(GOAL OF THE EXERCISE) Only the lines from the one containing "Build this scene" through the one containing "def V(*a): return Vector(a)" are wanted. Give them again exactly, both ends included.

(RECORDS FOR PROCESSING)
[START]

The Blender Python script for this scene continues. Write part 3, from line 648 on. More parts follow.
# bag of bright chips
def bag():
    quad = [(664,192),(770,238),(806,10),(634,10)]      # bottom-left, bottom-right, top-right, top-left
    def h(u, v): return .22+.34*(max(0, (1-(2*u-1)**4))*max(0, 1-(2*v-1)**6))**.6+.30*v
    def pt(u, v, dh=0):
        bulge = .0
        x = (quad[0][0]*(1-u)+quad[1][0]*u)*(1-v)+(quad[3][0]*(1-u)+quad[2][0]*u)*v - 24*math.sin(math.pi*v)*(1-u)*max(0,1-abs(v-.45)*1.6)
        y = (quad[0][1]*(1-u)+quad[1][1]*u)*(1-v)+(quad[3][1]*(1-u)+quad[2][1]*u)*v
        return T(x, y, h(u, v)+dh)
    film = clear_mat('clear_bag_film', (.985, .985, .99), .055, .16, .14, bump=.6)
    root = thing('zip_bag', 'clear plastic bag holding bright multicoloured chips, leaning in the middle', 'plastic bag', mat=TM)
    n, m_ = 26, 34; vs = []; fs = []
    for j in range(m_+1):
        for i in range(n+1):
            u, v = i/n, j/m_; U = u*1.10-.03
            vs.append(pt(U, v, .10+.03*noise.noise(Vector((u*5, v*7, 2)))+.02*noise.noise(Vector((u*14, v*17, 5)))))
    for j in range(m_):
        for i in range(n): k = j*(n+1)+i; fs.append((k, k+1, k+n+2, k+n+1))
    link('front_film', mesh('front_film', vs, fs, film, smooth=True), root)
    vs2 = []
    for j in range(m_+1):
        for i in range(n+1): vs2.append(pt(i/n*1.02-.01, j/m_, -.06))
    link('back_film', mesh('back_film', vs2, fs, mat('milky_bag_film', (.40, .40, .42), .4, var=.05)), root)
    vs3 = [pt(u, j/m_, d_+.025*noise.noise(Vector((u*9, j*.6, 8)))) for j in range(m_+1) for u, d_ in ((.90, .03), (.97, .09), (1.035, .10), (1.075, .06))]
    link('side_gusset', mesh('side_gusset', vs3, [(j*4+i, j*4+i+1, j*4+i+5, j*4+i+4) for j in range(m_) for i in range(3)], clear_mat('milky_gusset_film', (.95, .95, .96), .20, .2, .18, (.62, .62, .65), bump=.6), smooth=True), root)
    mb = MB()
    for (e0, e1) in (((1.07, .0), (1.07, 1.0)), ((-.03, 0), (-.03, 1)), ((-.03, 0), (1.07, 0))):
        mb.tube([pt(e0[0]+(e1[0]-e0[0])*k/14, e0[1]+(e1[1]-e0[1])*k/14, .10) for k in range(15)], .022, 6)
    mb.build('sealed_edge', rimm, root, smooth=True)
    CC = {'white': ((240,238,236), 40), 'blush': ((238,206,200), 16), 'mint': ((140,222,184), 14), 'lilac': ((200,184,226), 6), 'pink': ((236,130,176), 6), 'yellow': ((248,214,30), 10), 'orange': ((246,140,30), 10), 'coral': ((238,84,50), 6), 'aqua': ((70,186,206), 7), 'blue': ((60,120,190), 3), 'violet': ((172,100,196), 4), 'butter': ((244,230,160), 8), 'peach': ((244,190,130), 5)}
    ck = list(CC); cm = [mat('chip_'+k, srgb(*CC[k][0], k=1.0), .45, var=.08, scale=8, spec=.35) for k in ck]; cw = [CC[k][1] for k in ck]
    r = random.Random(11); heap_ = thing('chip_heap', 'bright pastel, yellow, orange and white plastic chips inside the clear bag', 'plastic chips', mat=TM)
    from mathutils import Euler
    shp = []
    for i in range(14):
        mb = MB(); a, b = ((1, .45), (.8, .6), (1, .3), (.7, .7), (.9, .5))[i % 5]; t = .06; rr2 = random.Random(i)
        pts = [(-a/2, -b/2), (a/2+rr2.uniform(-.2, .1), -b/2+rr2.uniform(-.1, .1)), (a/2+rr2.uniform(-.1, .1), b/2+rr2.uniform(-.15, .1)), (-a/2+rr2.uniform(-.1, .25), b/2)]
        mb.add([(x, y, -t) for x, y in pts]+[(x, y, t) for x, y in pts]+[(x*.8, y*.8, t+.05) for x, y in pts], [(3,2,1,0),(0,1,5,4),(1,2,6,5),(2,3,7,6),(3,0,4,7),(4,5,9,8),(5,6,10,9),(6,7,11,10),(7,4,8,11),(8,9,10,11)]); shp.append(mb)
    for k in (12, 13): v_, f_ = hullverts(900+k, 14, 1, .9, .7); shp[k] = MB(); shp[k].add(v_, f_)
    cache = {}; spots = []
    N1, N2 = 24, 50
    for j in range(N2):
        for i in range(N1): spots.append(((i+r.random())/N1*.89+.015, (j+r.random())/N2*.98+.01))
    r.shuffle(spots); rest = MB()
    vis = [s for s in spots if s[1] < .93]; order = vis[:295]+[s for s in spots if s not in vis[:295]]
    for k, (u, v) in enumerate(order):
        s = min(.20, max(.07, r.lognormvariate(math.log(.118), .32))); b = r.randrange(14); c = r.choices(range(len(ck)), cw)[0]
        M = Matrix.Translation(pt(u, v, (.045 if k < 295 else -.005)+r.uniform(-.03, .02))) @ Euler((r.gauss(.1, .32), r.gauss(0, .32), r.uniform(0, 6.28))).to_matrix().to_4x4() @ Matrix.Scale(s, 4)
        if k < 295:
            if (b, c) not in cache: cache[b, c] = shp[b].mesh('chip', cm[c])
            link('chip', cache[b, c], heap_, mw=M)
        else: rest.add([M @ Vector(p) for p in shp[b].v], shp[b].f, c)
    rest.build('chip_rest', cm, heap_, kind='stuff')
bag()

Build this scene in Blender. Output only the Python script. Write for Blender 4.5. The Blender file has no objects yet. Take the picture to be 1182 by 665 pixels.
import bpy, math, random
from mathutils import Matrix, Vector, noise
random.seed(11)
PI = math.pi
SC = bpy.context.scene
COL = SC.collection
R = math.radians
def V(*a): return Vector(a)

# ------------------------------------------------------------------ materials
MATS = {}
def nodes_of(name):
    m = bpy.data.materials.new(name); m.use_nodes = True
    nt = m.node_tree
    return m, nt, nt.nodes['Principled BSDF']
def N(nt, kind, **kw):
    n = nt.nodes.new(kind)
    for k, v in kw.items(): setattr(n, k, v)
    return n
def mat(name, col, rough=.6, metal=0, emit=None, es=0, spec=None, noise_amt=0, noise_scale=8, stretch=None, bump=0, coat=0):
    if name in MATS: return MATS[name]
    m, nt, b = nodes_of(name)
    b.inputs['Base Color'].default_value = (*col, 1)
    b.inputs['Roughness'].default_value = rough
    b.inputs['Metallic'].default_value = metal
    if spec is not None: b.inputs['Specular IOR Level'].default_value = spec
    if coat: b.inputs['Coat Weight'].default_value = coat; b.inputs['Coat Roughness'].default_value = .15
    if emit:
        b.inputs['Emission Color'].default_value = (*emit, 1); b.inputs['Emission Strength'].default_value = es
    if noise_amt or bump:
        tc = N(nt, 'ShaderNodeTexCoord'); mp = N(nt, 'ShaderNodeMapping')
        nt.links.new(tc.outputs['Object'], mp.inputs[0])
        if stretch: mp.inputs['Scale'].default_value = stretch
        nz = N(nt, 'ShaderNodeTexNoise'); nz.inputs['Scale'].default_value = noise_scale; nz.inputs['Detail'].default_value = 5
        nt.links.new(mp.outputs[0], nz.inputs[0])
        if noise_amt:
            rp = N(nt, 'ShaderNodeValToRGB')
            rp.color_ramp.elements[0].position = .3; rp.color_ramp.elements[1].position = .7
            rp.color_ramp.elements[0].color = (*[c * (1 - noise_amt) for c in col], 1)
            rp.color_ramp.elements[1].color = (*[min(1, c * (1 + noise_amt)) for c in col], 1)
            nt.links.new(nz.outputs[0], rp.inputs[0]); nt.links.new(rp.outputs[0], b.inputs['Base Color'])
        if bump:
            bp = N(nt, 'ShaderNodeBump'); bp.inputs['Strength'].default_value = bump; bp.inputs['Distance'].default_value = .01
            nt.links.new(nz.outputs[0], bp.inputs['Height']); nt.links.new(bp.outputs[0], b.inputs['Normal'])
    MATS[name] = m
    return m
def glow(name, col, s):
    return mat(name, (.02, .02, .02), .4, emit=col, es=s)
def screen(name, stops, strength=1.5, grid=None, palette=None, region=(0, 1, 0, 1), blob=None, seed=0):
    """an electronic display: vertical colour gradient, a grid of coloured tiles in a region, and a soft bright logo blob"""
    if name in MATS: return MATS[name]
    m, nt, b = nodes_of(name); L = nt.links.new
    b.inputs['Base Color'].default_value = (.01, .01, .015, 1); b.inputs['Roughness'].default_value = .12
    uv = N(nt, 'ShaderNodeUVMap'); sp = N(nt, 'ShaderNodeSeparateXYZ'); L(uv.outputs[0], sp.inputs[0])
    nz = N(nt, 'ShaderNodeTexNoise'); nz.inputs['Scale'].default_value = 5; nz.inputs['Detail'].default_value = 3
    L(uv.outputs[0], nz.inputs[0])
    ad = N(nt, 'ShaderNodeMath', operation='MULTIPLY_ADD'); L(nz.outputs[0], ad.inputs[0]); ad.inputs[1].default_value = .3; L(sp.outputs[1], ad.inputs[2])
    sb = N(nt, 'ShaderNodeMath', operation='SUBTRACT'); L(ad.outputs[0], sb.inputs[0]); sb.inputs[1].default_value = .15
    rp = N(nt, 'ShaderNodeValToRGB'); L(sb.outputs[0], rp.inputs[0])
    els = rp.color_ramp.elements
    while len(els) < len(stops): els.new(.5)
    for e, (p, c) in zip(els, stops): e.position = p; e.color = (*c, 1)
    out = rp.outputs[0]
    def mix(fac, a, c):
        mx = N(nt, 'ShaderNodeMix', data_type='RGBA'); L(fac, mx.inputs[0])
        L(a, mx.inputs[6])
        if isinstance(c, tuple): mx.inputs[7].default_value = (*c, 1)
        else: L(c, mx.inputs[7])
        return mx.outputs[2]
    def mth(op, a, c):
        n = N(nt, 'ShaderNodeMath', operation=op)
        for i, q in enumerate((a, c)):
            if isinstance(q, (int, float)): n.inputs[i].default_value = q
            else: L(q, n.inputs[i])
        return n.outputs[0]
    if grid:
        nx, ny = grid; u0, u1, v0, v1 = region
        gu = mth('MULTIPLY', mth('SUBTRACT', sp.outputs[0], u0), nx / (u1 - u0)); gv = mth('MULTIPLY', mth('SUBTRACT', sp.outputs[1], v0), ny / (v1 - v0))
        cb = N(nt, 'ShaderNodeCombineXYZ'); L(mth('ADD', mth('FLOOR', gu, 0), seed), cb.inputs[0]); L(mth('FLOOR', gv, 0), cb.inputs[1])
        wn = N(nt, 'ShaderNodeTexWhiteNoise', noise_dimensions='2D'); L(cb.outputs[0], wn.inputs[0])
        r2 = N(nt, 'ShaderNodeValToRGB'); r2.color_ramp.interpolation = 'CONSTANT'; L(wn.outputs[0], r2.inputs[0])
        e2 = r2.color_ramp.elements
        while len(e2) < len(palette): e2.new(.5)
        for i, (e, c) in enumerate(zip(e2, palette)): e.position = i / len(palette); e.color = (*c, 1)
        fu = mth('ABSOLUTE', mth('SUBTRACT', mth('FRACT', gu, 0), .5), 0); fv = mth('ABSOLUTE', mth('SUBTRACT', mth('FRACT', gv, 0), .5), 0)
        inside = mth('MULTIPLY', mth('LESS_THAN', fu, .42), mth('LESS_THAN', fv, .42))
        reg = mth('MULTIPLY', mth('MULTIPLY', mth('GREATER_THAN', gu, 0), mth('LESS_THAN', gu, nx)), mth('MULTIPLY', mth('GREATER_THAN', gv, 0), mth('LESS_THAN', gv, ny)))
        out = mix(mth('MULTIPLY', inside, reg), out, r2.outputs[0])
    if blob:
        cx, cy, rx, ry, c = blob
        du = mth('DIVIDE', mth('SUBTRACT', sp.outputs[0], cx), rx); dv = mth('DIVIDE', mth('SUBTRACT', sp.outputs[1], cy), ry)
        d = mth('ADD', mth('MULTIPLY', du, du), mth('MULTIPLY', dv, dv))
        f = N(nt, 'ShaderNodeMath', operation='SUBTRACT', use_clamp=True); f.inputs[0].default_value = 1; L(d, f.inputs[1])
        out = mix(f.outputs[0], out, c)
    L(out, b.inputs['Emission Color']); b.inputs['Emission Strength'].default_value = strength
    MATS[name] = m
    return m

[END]

(COMPLETE OUTPUT)
Build this scene in Blender. Output only the Python script. Write for Blender 4.5. The Blender file has no objects yet. Take the picture to be 1182 by 665 pixels.
import bpy, math, random
from mathutils import Matrix, Vector, noise
random.seed(11)
PI = math.pi
SC = bpy.context.scene
COL = SC.collection
R = math.radians
def V(*a): return Vector(a)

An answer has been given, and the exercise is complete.